Mr. Gore’s focus is primarily on solar, wind and geothermal energy. His belief is that a dramatic, wholesale transition to these abundant and renewable sources of energy is not just doable, but essential.
My view of Mr. Gore’s passionate engagement with some of the biggest issues of our time is that he is offering us the kind of vision and sense of urgency that has been so lacking in the presidential campaigns. But the tendency in a society that is skeptical, if not phobic, about anything progressive has been to dismiss his large ideas and wise counsel, as George H. W. Bush once did by deriding him as “ozone man.”
The naysayers will tell you that once again Al Gore is dreaming, that the costs of his visionary energy challenge are too high, the technological obstacles too tough, the timeline too short and the political lift much too heavy.
But that’s the thing about visionaries. They don’t imagine what’s easy. They imagine the benefits to be reaped once all the obstacles are overcome. Mr. Gore will tell you about the wind blowing through the corridor that stretches from Mexico to Canada, through the Plains states, and the tremendous amounts of electricity that would come from capturing the energy of that wind — enough to light up cities and towns from coast to coast.
“We need to make a big, massive, one-off investment to transform our energy infrastructure from one that relies on a dirty, expensive fuel to fuel that is free,” said Mr. Gore. “The sun and the wind and geothermal are not going to run out, and we don’t have to export them from the Persian Gulf, and they are not increasing in price.
“And since the only factor that controls the price is the efficiency and innovation that goes into the equipment that transforms it into electricity, once you start getting the scales that we’re anticipating, those systems come down in cost.”

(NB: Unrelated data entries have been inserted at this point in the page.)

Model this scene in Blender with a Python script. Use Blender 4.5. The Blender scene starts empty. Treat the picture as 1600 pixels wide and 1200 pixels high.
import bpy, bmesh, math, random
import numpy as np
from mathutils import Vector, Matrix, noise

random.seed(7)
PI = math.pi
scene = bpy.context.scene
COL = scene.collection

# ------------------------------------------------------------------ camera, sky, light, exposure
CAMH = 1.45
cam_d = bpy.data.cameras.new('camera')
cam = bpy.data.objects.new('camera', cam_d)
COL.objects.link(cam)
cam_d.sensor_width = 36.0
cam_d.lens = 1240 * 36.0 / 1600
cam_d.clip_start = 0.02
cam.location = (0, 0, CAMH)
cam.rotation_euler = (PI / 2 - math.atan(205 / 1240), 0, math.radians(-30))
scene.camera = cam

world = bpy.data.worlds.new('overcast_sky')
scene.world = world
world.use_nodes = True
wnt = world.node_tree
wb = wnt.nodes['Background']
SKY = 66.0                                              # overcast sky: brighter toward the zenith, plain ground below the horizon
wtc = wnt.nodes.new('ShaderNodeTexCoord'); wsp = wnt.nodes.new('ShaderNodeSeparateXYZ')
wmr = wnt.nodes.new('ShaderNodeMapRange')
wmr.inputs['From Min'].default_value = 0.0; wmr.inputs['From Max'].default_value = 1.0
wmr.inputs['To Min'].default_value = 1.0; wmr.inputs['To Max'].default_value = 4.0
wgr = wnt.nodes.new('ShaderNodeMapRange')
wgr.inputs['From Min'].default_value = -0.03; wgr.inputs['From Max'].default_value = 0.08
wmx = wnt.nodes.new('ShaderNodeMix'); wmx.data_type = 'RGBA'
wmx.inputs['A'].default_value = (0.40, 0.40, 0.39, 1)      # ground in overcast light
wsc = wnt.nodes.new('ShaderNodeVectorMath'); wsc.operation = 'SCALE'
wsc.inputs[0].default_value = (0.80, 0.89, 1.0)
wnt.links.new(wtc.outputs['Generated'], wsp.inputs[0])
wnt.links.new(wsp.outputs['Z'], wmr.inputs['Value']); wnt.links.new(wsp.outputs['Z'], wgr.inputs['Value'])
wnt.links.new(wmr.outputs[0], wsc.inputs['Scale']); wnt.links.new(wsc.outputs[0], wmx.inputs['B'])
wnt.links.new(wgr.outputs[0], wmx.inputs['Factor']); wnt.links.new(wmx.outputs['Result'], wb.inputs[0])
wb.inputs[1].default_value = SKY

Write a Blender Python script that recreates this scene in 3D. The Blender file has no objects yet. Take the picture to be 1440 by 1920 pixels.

The correct response to Mr. Gore’s proposal would be a rush to figure out ways to make it happen. Don’t hold your breath.
When exactly was it that the U.S. became a can’t-do society? It wasn’t at the very beginning when 13 ragamuffin colonies went to war against the world’s mightiest empire. It wasn’t during World War II when Japan and Nazi Germany had to be fought simultaneously. It wasn’t in the postwar period that gave us the Marshall Plan and a robust G.I. Bill and the interstate highway system and the space program and the civil rights movement and the women’s movement and the greatest society the world had ever known.
When was it?
Now we can’t even lift New Orleans off its knees.
In his speech, delivered in Washington, Mr. Gore said: “We’re borrowing money from China to buy oil from the Persian Gulf to burn it in ways that destroy the planet.”
He described carbon-based fuel as the thread running through the global climate crisis, America’s economic woes and its most serious national security threats. He then asked: “What if we could use fuels that are not expensive, don’t cause pollution and are abundantly available right here at home?”
Americans are extremely anxious at the moment, and I think part of it has to do with a deeply unsettling feeling that the nation may not be up to the tremendous challenges it is facing. A recent poll by the Rockefeller Foundation and Time magazine that focused on economic issues found a deep pessimism running through respondents.
According to Margot Brandenburg, an official with the foundation, nearly half of 18- to 29-year-olds “feel that America’s best days are in the past.”
The moment is ripe for exactly the kind of challenge issued by Mr. Gore on Thursday. It doesn’t matter if his proposal is less than perfect, or can’t be realized within 10 years, or even it if is found to be deeply flawed. The goal is the thing.
The fetish for drilling for ever more oil is the perfect metaphor these days. The first thing you do when you find yourself in a hole is stop digging.